Paul Cowdell
Red Skies
Wolves which batten upon lambs, lambs consumed by wolves, the strong who immolate the weak, the weak victims of the strong: there you have Nature, there you have her intentions, there you have her scheme: a perpetual action and reaction, a host of vices, a host of virtues, in one word, a perfect equilibrium resulting from the equality of good and evil on earth.
-de Sade
Is it raining outside? Unseasonably? The question of climate change replicates, in all its blusteriness, the weakest aspects of discussion of Nature more generally. The climate is changing, and this is presented as either entirely down to human activity (all bad) or entirely independent of it (nothing to worry about).
Neither is right.
We live in an ecosystem. We do not occupy an isolated place within it, as if visiting in a diving bell. We are an interactive part of it. An ecosystem is not a two-dimensional diagram: once relative positions within the system are established they do not just exist in that way, requiring only observation from a distance. Parts of the ecosystem remain in constant tension, striving with and against each other, constantly adjusting their balance for good or ill. Maintaining a place in a food chain, for example, is not an exercise in categorisation: it requires eating and being eaten by other parts of the ecosystem.

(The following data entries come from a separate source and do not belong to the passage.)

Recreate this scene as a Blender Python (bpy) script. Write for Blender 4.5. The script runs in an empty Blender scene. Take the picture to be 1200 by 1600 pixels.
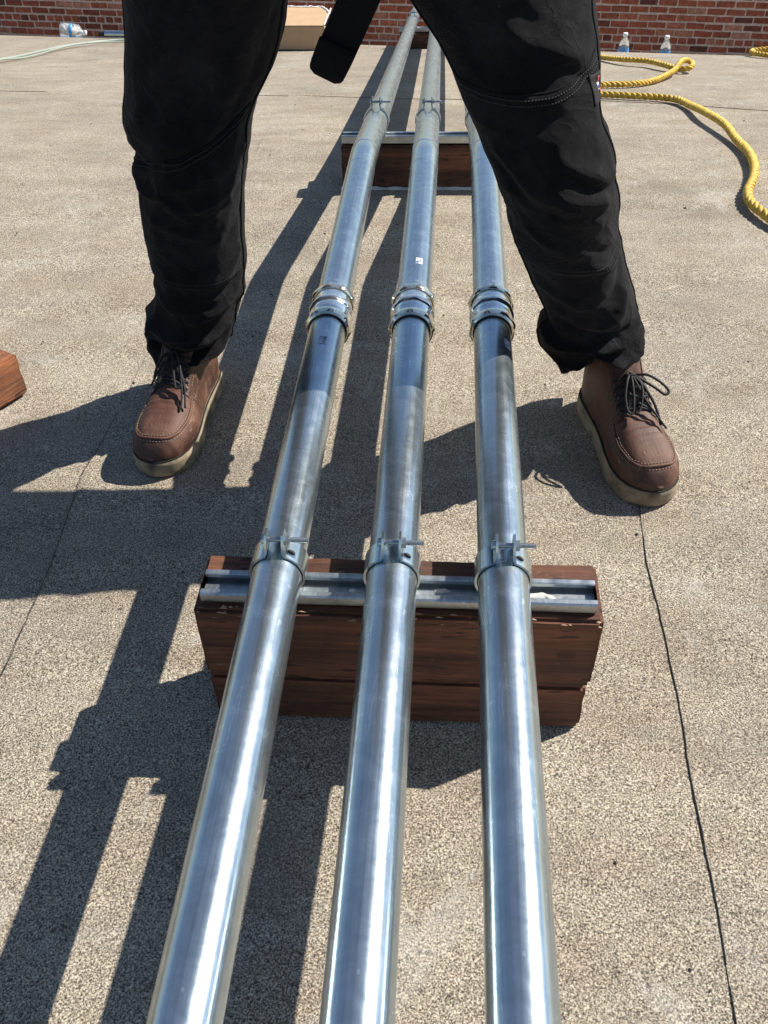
import bpy, bmesh, math, random
import numpy as np
from mathutils import Vector, Matrix, noise

random.seed(7)
S = bpy.context.scene
C = S.collection
R = math.radians

# ------------------------------------------------------------------ camera
CAM_H = 1.011
cam_d = bpy.data.cameras.new("camera")
cam = bpy.data.objects.new("camera", cam_d)
C.objects.link(cam)
cam_d.sensor_fit = 'VERTICAL'
cam_d.sensor_height = 36.0
cam_d.lens = 1430.0 / 1600.0 * 36.0
cam_d.clip_start = 0.02
cam_d.clip_end = 500.0


def unit(v):
    v = np.array(v, float)
    return v / np.linalg.norm(v)


# pipes run to the vanishing point measured on the photograph; the strut is level across them
F_ = unit((123, -1307, 1430))
n_ = np.cross((-282, 112, 1430), (330, 130, 1430))
X_ = unit(np.cross(n_, F_))
if X_[0] < 0:
    X_ = -X_
D_ = np.cross(F_, X_)
RW = np.array([X_, F_, -D_])
cx, cy, cz = RW @ np.array([1, 0, 0]), RW @ np.array([0, -1, 0]), RW @ np.array([0, 0, -1])
cam.matrix_world = Matrix(((cx[0], cy[0], cz[0], 0), (cx[1], cy[1], cz[1], 0), (cx[2], cy[2], cz[2], CAM_H), (0, 0, 0, 1)))
S.camera = cam

# ------------------------------------------------------------------ light
TO_SUN = Vector((0.915, 0.445, 1.0)).normalized()
SUN_EL = math.asin(TO_SUN.z)
SUN_ROT = math.atan2(TO_SUN.x, TO_SUN.y)
wd = bpy.data.worlds.new("World")
S.world = wd
wd.use_nodes = True
sky = wd.node_tree.nodes.new('ShaderNodeTexSky')
sky.sky_type = 'NISHITA'
sky.sun_disc = False
sky.dust_density = 0.35
sky.ozone_density = 2.0
sky.sun_elevation = SUN_EL
sky.sun_rotation = SUN_ROT
wd.node_tree.links.new(sky.outputs[0], wd.node_tree.nodes['Background'].inputs[0])
wd.node_tree.nodes['Background'].inputs[1].default_value = 0.077
sun_d = bpy.data.lights.new("sun", 'SUN')
sun_d.energy = 4.9
sun_d.angle = R(0.53)
sun_d.color = (1.0, 0.95, 0.87)
sun = bpy.data.objects.new("sun", sun_d)
C.objects.link(sun)
sun.rotation_euler = TO_SUN.to_track_quat('Z', 'Y').to_euler()
S.view_settings.view_transform = 'Standard'
S.view_settings.look = 'None'
S.view_settings.gamma = 1.0
S.view_settings.use_curve_mapping = False
S.view_settings.exposure = 0.68
S.cycles.max_bounces = 8
S.cycles.use_denoising = True


# ------------------------------------------------------------------ helpers
def link(name, me, mat=None, parent=None):
    o = bpy.data.objects.new(name, me)
    C.objects.link(o)
    if mat is not None and len(me.materials) == 0:
        me.materials.append(mat)
    if parent is not None:
        o.parent = parent
    return o


def mesh(name, verts, faces, mat=None, parent=None, smooth=True):
    me = bpy.data.meshes.new(name)
    me.from_pydata([tuple(v) for v in verts], [], [tuple(f) for f in faces])
    me.update()
    if smooth:
        me.polygons.foreach_set('use_smooth', [True] * len(me.polygons))
    return link(name, me, mat, parent)


def bm_obj(name, bm, mat=None, parent=None, smooth=False):
    me = bpy.data.meshes.new(name)
    bmesh.ops.recalc_face_normals(bm, faces=bm.faces)
    bm.to_mesh(me)
    bm.free()
    if smooth:
        me.polygons.foreach_set('use_smooth', [True] * len(me.polygons))
    return link(name, me, mat, parent)


def tag(o, label=None, cat=None, group=None, kind=None):
    if label:
        o['label'] = label
    if cat:
        o['category'] = cat
    if group:
        o['group'] = group
    if kind:
        o['kind'] = kind
    return o


def empty(name, loc, label, cat, group=None):
    o = bpy.data.objects.new(name, None)
    o.empty_display_size = 0.05
    C.objects.link(o)
    o.location = loc
    return tag(o, label, cat, group)


def catmull(pts, n=8, closed=False):
    P = [np.array(p, float) for p in pts]
    out = []
    m = len(P)
    rng = range(m) if closed else range(m - 1)
    for i in rng:
        p0 = P[(i - 1) % m] if (closed or i > 0) else 2 * P[0] - P[1]
        p1, p2 = P[i], P[(i + 1) % m]
        p3 = P[(i + 2) % m] if (closed or i + 2 < m) else 2 * P[-1] - P[-2]
        for k in range(n):
            t = k / n
            out.append(0.5 * ((2 * p1) + (-p0 + p2) * t + (2 * p0 - 5 * p1 + 4 * p2 - p3) * t * t + (-p0 + 3 * p1 - 3 * p2 + p3) * t ** 3))
    if not closed:
        out.append(P[-1])
    return out


def frames(pts):
    P = [np.array(p, float) for p in pts]
    T = []
    for i in range(len(P)):
        a = P[max(0, i - 1)]
        b = P[min(len(P) - 1, i + 1)]
        T.append(unit(b - a))
    up = np.array([0, 0, 1.0])
    if abs(T[0][2]) > 0.9:
        up = np.array([1.0, 0, 0])
    N = [unit(np.cross(np.cross(T[0], up), T[0]))]
    for i in range(1, len(P)):
        v = N[-1] - T[i] * np.dot(N[-1], T[i])
        N.append(unit(v))
    B = [np.cross(T[i], N[i]) for i in range(len(P))]
    return P, T, N, B


def tube_data(pts, rad, seg=10, cap=True):
    """rad: number or list per point."""
    P, T, N, B = frames(pts)
    V, Fc = [], []
    for i, p in enumerate(P):
        r = rad[i] if hasattr(rad, '__len__') else rad
        for k in range(seg):
            a = 2 * math.pi * k / seg
            V.append(p + r * (math.cos(a) * N[i] + math.sin(a) * B[i]))
    for i in range(len(P) - 1):
        for k in range(seg):
            k2 = (k + 1) % seg
            Fc.append((i * seg + k, i * seg + k2, (i + 1) * seg + k2, (i + 1) * seg + k))
    if cap:
        Fc.append(tuple(range(seg - 1, -1, -1)))
        Fc.append(tuple((len(P) - 1) * seg + k for k in range(seg)))
    return V, Fc


class MB:
    """collects shapes that become ONE mesh"""
    def __init__(self):
        self.v, self.f = [], []

    def add(self, V, Fc):
        o = len(self.v)
        self.v += list(V)
        self.f += [tuple(i + o for i in q) for q in Fc]
        return self

    def tube(self, pts, rad, seg=10, cap=True):
        return self.add(*tube_data(pts, rad, seg, cap))

    def box(self, c, s, rot=None):
        V = []
        for dx in (-.5, .5):
            for dy in (-.5, .5):
                for dz in (-.5, .5):
                    v = Vector((dx * s[0], dy * s[1], dz * s[2]))
                    if rot is not None:
                        v = rot @ v
                    V.append(Vector(c) + v)
        Fc = [(0, 1, 3, 2), (4, 6, 7, 5), (0, 4, 5, 1), (2, 3, 7, 6), (0, 2, 6, 4), (1, 5, 7, 3)]
        return self.add(V, Fc)

    def lathe(self, prof, seg, M=None, sides=None):
        """prof: list of (radius, axial); axis = local Y"""
        V, Fc = [], []
        for (r, y) in prof:
            for k in range(seg):
                a = 2 * math.pi * (k + 0.5) / seg
                v = Vector((r * math.cos(a), y, r * math.sin(a)))
                V.append(M @ v if M is not None else v)
        for i in range(len(prof) - 1):
            for k in range(seg):
                k2 = (k + 1) % seg
                Fc.append((i * seg + k, i * seg + k2, (i + 1) * seg + k2, (i + 1) * seg + k))
        return self.add(V, Fc)

    def build(self, name, mat=None, parent=None, smooth=True, bevel=0.0, sharp=None):
        me = bpy.data.meshes.new(name)
        me.from_pydata([tuple(v) for v in self.v], [], self.f)
        bm = bmesh.new()
        bm.from_mesh(me)
        bmesh.ops.recalc_face_normals(bm, faces=bm.faces)
        if bevel:
            bmesh.ops.bevel(bm, geom=bm.edges[:], offset=bevel, segments=2, affect='EDGES', clamp_overlap=True)
        bm.to_mesh(me)
        bm.free()
        me.polygons.foreach_set('use_smooth', [smooth] * len(me.polygons))
        if sharp is not None and smooth:
            me.set_sharp_from_angle(angle=R(sharp))
        return link(name, me, mat, parent)


# ------------------------------------------------------------------ materials
def nmat(name):
    m = bpy.data.materials.new(name)
    m.use_nodes = True
    nt = m.node_tree
    return m, nt, nt.nodes['Principled BSDF']


def N(nt, t, **kw):
    n = nt.nodes.new(t)
    for k, v in kw.items():
        if k.startswith('in_'):
            key = k[3:]
            key = int(key) if key.isdigit() else key.replace('_', ' ')
            n.inputs[key].default_value = v
        else:
            setattr(n, k, v)
    return n


def coords(nt, scale=(1, 1, 1), loc=(0, 0, 0), space='Object', rot=(0, 0, 0)):
    tc = N(nt, 'ShaderNodeTexCoord')
    mp = N(nt, 'ShaderNodeMapping')
    mp.inputs['Scale'].default_value = scale
    mp.inputs['Location'].default_value = loc
    mp.inputs['Rotation'].default_value = rot
    nt.links.new(tc.outputs[space], mp.inputs['Vector'])
    return mp.outputs[0]


def ramp(nt, fac, stops, interp='LINEAR'):
    r = N(nt, 'ShaderNodeValToRGB')
    r.color_ramp.interpolation = interp
    e = r.color_ramp.elements
    while len(e) < len(stops):
        e.new(0.5)
    for i, (p, c) in enumerate(stops):
        e[i].position = p
        e[i].color = (c[0], c[1], c[2], 1) if hasattr(c, '__len__') else (c, c, c, 1)
    nt.links.new(fac, r.inputs[0])
    return r.outputs[0]


def mix(nt, a, b, fac, mode='MIX'):
    m = N(nt, 'ShaderNodeMix', data_type='RGBA', blend_type=mode)
    for s, v in ((m.inputs[0], fac), (m.inputs[6], a), (m.inputs[7], b)):
        if hasattr(v, 'links') or isinstance(v, bpy.types.NodeSocket):
            nt.links.new(v, s)
        elif hasattr(v, '__len__'):
            s.default_value = (v[0], v[1], v[2], 1)
        else:
            s.default_value = v
    return m.outputs[2]


def noise_n(nt, vec, scale, detail=3, rough=0.5, dist=0.0):
    n = N(nt, 'ShaderNodeTexNoise')
    n.inputs['Scale'].default_value = scale
    n.inputs['Detail'].default_value = detail
    n.inputs['Roughness'].default_value = rough
    n.inputs['Distortion'].default_value = dist
    if vec is not None:
        nt.links.new(vec, n.inputs['Vector'])
    return n


def bump(nt, h, strength, dist, bsdf, prev=None):
    b = N(nt, 'ShaderNodeBump')
    b.inputs['Strength'].default_value = strength
    b.inputs['Distance'].default_value = dist
    nt.links.new(h, b.inputs['Height'])
    if prev is not None:
        nt.links.new(prev, b.inputs['Normal'])
    if bsdf is not None:
        nt.links.new(b.outputs[0], bsdf.inputs['Normal'])
    return b.outputs[0]


def simple(name, col, rough=0.6, metal=0.0, var=0.25, scale=60, bmp=0.0):
    m, nt, b = nmat(name)
    v = coords(nt)
    n = noise_n(nt, v, scale, 4)
    c0 = tuple(x * (1 - var) for x in col)
    c1 = tuple(min(1, x * (1 + var)) for x in col)
    nt.links.new(ramp(nt, n.outputs[0], [(0.3, c0), (0.7, c1)]), b.inputs['Base Color'])
    b.inputs['Roughness'].default_value = rough
    b.inputs['Metallic'].default_value = metal
    if bmp:
        bump(nt, n.outputs[0], 0.5, bmp, b)
    return m


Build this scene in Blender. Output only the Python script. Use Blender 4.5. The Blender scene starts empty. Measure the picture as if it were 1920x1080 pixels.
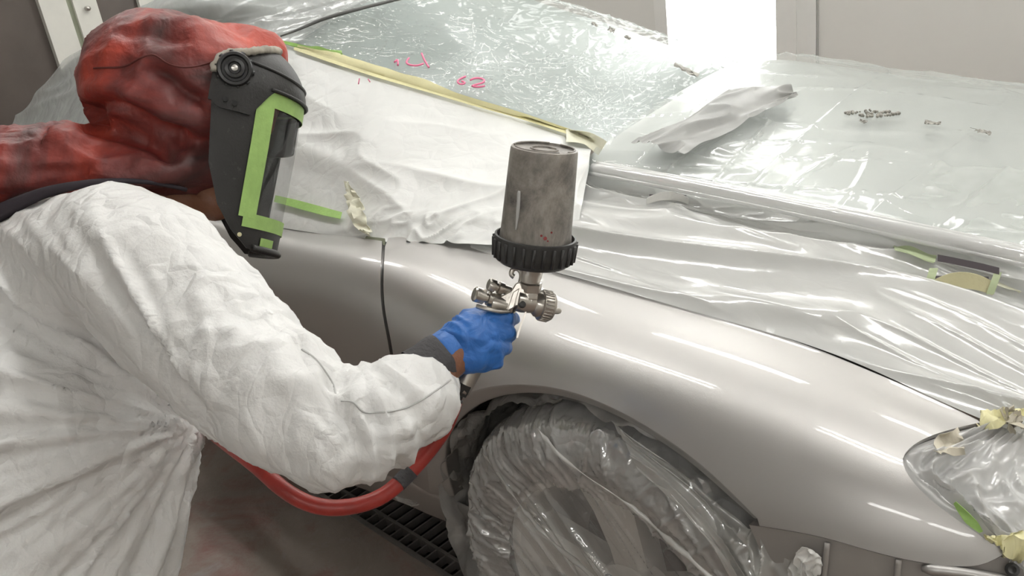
import bpy, bmesh, math, random
import numpy as np
from mathutils import Vector, Matrix
from mathutils.bvhtree import BVHTree
from mathutils.geometry import delaunay_2d_cdt

random.seed(4)
S = bpy.context.scene
COL = S.collection

# ------------------------------------------------------------------ camera
F = 1700.0           # focal length in pixels of the 1920x1080 frame
H = 1.36             # camera height
def _n(v):
    v = np.array(v, float)
    return v / np.linalg.norm(v)
_mX = _n([-1760, -510, F])            # car's rear direction (vanishing point)
_mZ = _n([550, 3760, F])              # straight down (vanishing point)
_X = -_mX
_Z = _n(-(_mZ - _mX * (_mZ @ _mX)))
_Y = np.cross(_Z, _X)
R = np.array([_X, _Y, _Z])            # world = R @ (right, down, forward)
CAM = np.array([0, 0, H])
cam = bpy.data.cameras.new('camera')
cam.lens = F / 1920 * 36
cam.sensor_width = 36
cam.clip_start = 0.02
camo = bpy.data.objects.new('camera', cam)
COL.objects.link(camo)
M4 = Matrix.Identity(4)
for i in range(3):
    M4[i][0] = R[i, 0]; M4[i][1] = -R[i, 1]; M4[i][2] = -R[i, 2]; M4[i][3] = CAM[i]
camo.matrix_world = M4
S.camera = camo

# ------------------------------------------------------------------ world, exposure
w = bpy.data.worlds.new('World'); S.world = w
w.use_nodes = True
w.node_tree.nodes['Background'].inputs[0].default_value = (0.93, 0.97, 1.0, 1)
w.node_tree.nodes['Background'].inputs[1].default_value = 0.25
S.view_settings.view_transform = 'Standard'
S.view_settings.look = 'None'
S.view_settings.gamma = 1
S.view_settings.use_curve_mapping = False
S.view_settings.exposure = -0.08
TUBE = 36.0          # strength of the ceiling's fluorescent tubes
WINDOW = 7.0         # strength of the bright window in the far wall

# ------------------------------------------------------------------ point helpers
def P(px, py, x=None, y=None, z=None, d=None):
    c = np.array([(px - 960) / F, (py - 540) / F, 1.0])
    r = R @ c
    if d is not None: return CAM + r * d
    for i, v in enumerate((x, y, z)):
        if v is not None:
            return CAM + r * ((v - CAM[i]) / r[i])
def D(px, py, d): return P(px, py, d=d)
def proj(p):
    c = (np.asarray(p, float) - CAM) @ R
    return np.stack([960 + F * c[..., 0] / c[..., 2], 540 + F * c[..., 1] / c[..., 2]], -1)
def frame_at(px, py):
    v = _n(R @ np.array([(px - 960) / F, (py - 540) / F, 1.0]))
    r = R[:, 0] - v * (R[:, 0] @ v); r = _n(r)
    dn = np.cross(v, r)
    return r, dn, v                    # right, down, away

def spline1(xs, ys, q):
    """natural cubic spline; ys (n,k), q (m,)"""
    xs = np.asarray(xs, float); ys = np.asarray(ys, float); q = np.asarray(q, float)
    n = len(xs)
    if n == 2:
        t = ((q - xs[0]) / (xs[1] - xs[0]))[:, None]
        return ys[0] * (1 - t) + ys[1] * t
    h = np.diff(xs); A = np.zeros((n, n)); b = np.zeros((n,) + ys.shape[1:])
    A[0, 0] = A[-1, -1] = 1
    for i in range(1, n - 1):
        A[i, i-1] = h[i-1]; A[i, i] = 2 * (h[i-1] + h[i]); A[i, i+1] = h[i]
        b[i] = 6 * ((ys[i+1] - ys[i]) / h[i] - (ys[i] - ys[i-1]) / h[i-1])
    m = np.linalg.solve(A, b)
    i = np.clip(np.searchsorted(xs, q) - 1, 0, n - 2)
    hh = h[i][:, None]; a = (xs[i+1] - q)[:, None]; c = (q - xs[i])[:, None]
    return (m[i] * a**3 + m[i+1] * c**3) / (6*hh) + (ys[i] / hh - m[i] * hh / 6) * a + (ys[i+1] / hh - m[i+1] * hh / 6) * c

def surf(ctrl, nu, nv, us=None, vs=None):
    """ctrl (rows, cols, 3) -> (nv, nu, 3) interpolated"""
    C = np.asarray(ctrl, float)
    us = np.arange(C.shape[1]) if us is None else us
    vs = np.arange(C.shape[0]) if vs is None else vs
    qu = np.linspace(us[0], us[-1], nu); qv = np.linspace(vs[0], vs[-1], nv)
    A = np.stack([spline1(us, C[r], qu) for r in range(C.shape[0])])           # rows,nu,3
    B = spline1(vs, A.reshape(C.shape[0], -1), qv).reshape(nv, nu, 3)
    return B
def grid_normals(G):
    du = np.gradient(G, axis=1); dv = np.gradient(G, axis=0)
    n = np.cross(du, dv)
    n /= np.linalg.norm(n, axis=2, keepdims=True) + 1e-12
    s = np.sign(((CAM - G) * n).sum(2).mean()) or 1
    return n * s                       # towards the camera side

# ------------------------------------------------------------------ object helpers
def setp(o, label=None, cat=None, group=None, kind=None):
    if label: o['label'] = label
    if cat: o['category'] = cat
    if group: o['group'] = group
    if kind: o['kind'] = kind
    return o
def empty(name, loc, label, cat, group=None):
    o = bpy.data.objects.new(name, None)
    o.empty_display_size = .05
    o.location = loc
    COL.objects.link(o)
    return setp(o, label, cat, group)
def world_base(o):
    p = Vector((0, 0, 0))
    while o is not None:
        p = p + o.location; o = o.parent
    return p
def link(name, me, mat, parent=None, smooth=True):
    """vertices are in world coordinates; the object's origin goes to its base centre (or its parent's)"""
    o = bpy.data.objects.new(name, me)
    COL.objects.link(o)
    if mat is not None: me.materials.append(mat)
    n = len(me.vertices)
    co = np.empty(n * 3); me.vertices.foreach_get('co', co); co = co.reshape(-1, 3)
    org = np.array([(co[:, 0].min() + co[:, 0].max()) / 2, (co[:, 1].min() + co[:, 1].max()) / 2, co[:, 2].min()])
    me.vertices.foreach_set('co', (co - org).ravel())
    o.location = org
    if parent is not None:
        o.parent = parent
        o.location = Vector(org) - world_base(parent)
    if smooth: me.polygons.foreach_set('use_smooth', np.ones(len(me.polygons), bool))
    me.update()
    return o
def mesh_pd(verts, faces, uv=None):
    me = bpy.data.meshes.new('m')
    me.from_pydata([tuple(map(float, v)) for v in verts], [], [tuple(map(int, f)) for f in faces])
    if uv is not None:
        l = me.uv_layers.new(name='UVMap')
        idx = np.empty(len(me.loops), int); me.loops.foreach_get('vertex_index', idx)
        l.data.foreach_set('uv', np.asarray(uv, float)[idx].ravel())
    me.update()
    return me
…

There is a problematic language legacy from our High Romantic forebears. ‘Nature’ means something outside the human, beyond the human, but it also encompasses everything natural, including the human. That both usages persist is a complication, but not one we can just ignore. If we do not recognise this distinction we will be suckered into cheap moralising and lazy rhetoric. The different usages, however, also convey something of the dialectical reality of our interaction: we are Nature, and we stand against Nature.
Sade rightly saw through the limitations of High Romanticism’s glorification of Nature as something unaffected by and remote from Humanity. Gothic Grandeur is itself the product of human interaction with landscapes: if those Gothic cliffs then fall on the unwary traveller, that is a Sadean quid pro quo, part of an ongoing negotiation between Human and Nature that must result in the death of one or the other.
There are no passive relationships with Nature. It is not ‘kill or be killed’. It is ‘kill and be killed’. Any failure to grasp this dialectical and violent relationship will open the way to clumsy and fatal decisions. Seeing human intervention as somehow alien to the ecosystem, rather than an integral part of it, can lead to various forms of abstentionism: a mistaken attempt to withdraw from participation in the ecosystem altogether on the grounds that we are outside it, or a deliberate hampering of the technical resources we use in our engagement with it. Such faux primitivism is a step backwards from the interaction we have already achieved, which raises the question of why its advocates think this somehow more respectful of Nature. It seems, rather, to be insultingly dismissive of the subtle and complex adaptations of which Nature is capable. Any failure to trust Nature’s capacity for brutal adaptation can only be at our own expense.
‘The primary and most beautiful of Nature’s qualities is motion, which agitates her at all times, but this motion is simply a perpetual consequence of crimes, she conserves it by means of crimes only.’ (Sade)
Our responsibility is to ensure that we dominate Nature in such a way as to maintain our ecosystem, just as Nature strives to dominate us to that same end. Humanity needs to maintain domination to retain its place within a system, not outside one, and Nature must do the same, but our responsibility, like Nature’s, is to ensure this domination so as to maintain the balance of the ecosystem.
The natural world, like libertinage, requires the contention and exploitation of competing factions in a tension of balance. ‘All, all is theft, all is unceasing and rigorous competition in nature; the desire to make off with the substance of others is the foremost—the most legitimate—passion nature has bred into us … and, without doubt, the most agreeable one’ (Sade).
It is the ecosystem, the striving itself, that matters. Striving to maintain domination under such conditions by no means indicates an inevitable victory, as we continue to negotiate changes within our environment. ‘Nature, who for the perfect maintenance of the laws of her general equilibrium, has sometimes need of vices and sometimes of virtues, inspires now this impulse, now that one, in accordance with what she requires’ (Sade).
Unchecked climate change would not destroy Nature. It would divert and alter it, without leaving any place in Nature for us. If we were to abandon our place in the contest we would be giving Nature free rein to destroy us. In the perpetual and necessary war of Humanity and Nature this would simply be breaking our sword on the field of battle.
Nature, with its customary indifference, would find other life forms with which to contend.